Aktualnie kupujący zaczynają dyktować warunki, a biura nieruchomości muszą się do tej sytuacji dostosować.

W ostatnim czasie rynek w Polsce należał do sprzedającego.

Dlatego zdaniem Rafała Kampczyka, dziś nie sposób przewidzieć, co przyniesie rok 2023. 

 

– Nasza branża stoi pod ogromnym znakiem zapytania. Jeśli ruszy rządowy program, który pozwoli pozyskać środki finansowe na zakup nieruchomości, to sektor znów może czekać prawdziwe szaleństwo. Jeśli natomiast wysokie stopy procentowe utrzymają się i pozyskanie taniego pieniądza nie będzie możliwe, przewiduję jeszcze większą stagnację – zauważa Rafał Kampczyk.

 

Apartament na sprzedaż w Dąbrowie Górniczej - Fot. WGN

 

– Osoby, które chcą sprzedać nieruchomość, żyją jeszcze w wyobrażeniu rynku sprzed 10–12 miesięcy, gdy tak naprawdę wszystko sprzedawało się od ręki. A dziś kupujący są znacznie bardziej wybredni, bo wiedzą, że mieszkania nie rozchodzą się już jak ciepłe bułeczki. Mają cierpliwość do negocjacji i stawiania swoich warunków – podkreśla Rafał Kampczyk.

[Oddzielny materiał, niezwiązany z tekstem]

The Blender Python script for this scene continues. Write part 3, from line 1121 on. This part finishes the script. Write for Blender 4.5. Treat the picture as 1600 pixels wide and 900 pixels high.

 Często zdarza się, że przychodzi do nas osoba z zamiarem sprzedaży dwupokojowego mieszkania, aby zrealizować cel, jakim jest zakup innej nieruchomości, np. domu. A więc tak naprawdę klient chce, aby pośrednik pomógł mu spełnić jego wielkie marzenie o własnym domu. Więc to my jesteśmy aktywnymi uczestnikami ich decyzji życiowych!

Cała transakcja powinna odbyć się w pełnym bezpieczeństwie, a klient musi czuć się zaopiekowany. Zaczynamy od analizy rynku i przygotowania nieruchomości do sprzedaży. Mowa tu o zrobieniu sesji fotograficznej, filmowej, opisu, a następnie wyeksponowaniu mieszkania czy domu na portalach internetowych i w mediach społecznościowych.

Klient oczekuje, że będziemy prezentowali nieruchomość zainteresowanym w jak najlepszy sposób. Po znalezieniu idealnego nabywcy trzeba zadbać o przygotowanie umowy przedwstępnej, a w przypadku kupującego sprawne przeprowadzenie procesu kredytowego. Obecność na akcie notarialnym oraz podczas odbioru nieruchomości to także obowiązek. I najważniejsze, klienci chcą mieć stały kontakt z agentem – podkreśla Rafał Kampczyk.